In the new portal, prospective service providers would be required to submit bids responding to applicants’ requests for bids, and require those applicants to upload various bidding documentation, including bid evaluations, vendor selection documentation and contracts. The portal will act as a centralized repository, with a consolidated place for information to be provided and stored, and it is meant to reduce the need for applicants to respond to document requests from the FCC and the E-Rate program administrator.

FCC Chair Brendan Carr and Commissioner Olivia Trusty voted in favor of the changes, while Commissioner Anna Gomez voted in favor of some and against others. Carr said the portal is a “common sense step forward” that complies with an FCC Office of Inspector General recommendation to create an online competitive bid repository. He also cited a 2020 report by the Government Accountability Office that warned that E-Rate participants could misrepresent compliance with bidding rules.

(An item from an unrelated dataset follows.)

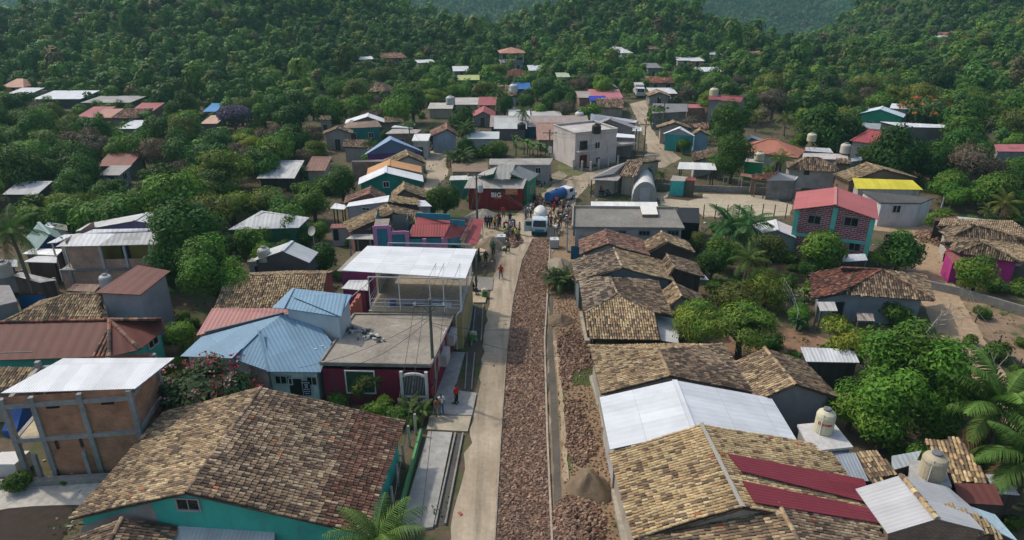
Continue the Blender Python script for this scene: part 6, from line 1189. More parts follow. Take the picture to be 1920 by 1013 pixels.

“Today, we finally act on those warnings and the Inspector General’s recommendation,” Carr said in a statement. “We do so bringing much needed transparency to the E-Rate bidding process.  Instead of continuing to rely on self-certifications, we can rely on verifiable data. And instead of allowing the bidding process to largely happen in the dark, we are bringing light to the back and forth engagement that happens between providers, participants, and other engaged stakeholders.”

E-Rate and similar programs have come under fire from Carr during his chairmanship of the FCC. Commissioners voted last year to end federal funding for bus-based Wi-Fi connectivity and Wi-Fi hotspot library loan programs. And the FCC’s OIG said in a January report that Lifeline, another program that focuses on connectivity for low-income customers, had some states receiving millions in improper payments from the FCC for subscribers who were actually dead.

Those programs and others are paid for through the Universal Service Fund and administered by the Universal Service Administrative Company, which were declared constitutional by the U.S. Supreme Court last year after legal challenges.

Other commissioners warned that a new bidding portal for E-Rate could make applying for funds more complicated, and said it must not make the application process harder for them.

“The communities most at risk of being burdened by a more complex filing process are the same ones E-Rate was built to reach,” Gomez said in a statement. “Small rural libraries. Schools in tribal communities. Underfunded districts without dedicated E-Rate staff or the budget to hire consultants. Those advocating for measured restraint made a compelling case, backed by history, that new USAC system builds have not always gone smoothly, and that the consequences of a rocky rollout fall hardest on the smallest and most underresourced participants. We cannot let this process undermine a program that is working.”

Others have derided the new bidding portal as an unnecessary burden, and pointed to a recent GAO report that found that E-Rate was the only program of five reviewed by the agency to have adopted all recommendations and best practices to ensure its program integrity.

"Today's vote represents a solution in search of a problem," Joey Wender, executive director of the SHLB Coalition, a nonprofit that supports connectivity in community anchor institutions like schools and libraries, said in a statement. "[Despite] that strong track record, the FCC chose to impose a sweeping and unnecessary overhaul that will create new burdens for the schools and libraries that depend on this program. We are particularly concerned about the impact on small and rural schools and libraries, who may lack the capacity to manage these new requirements."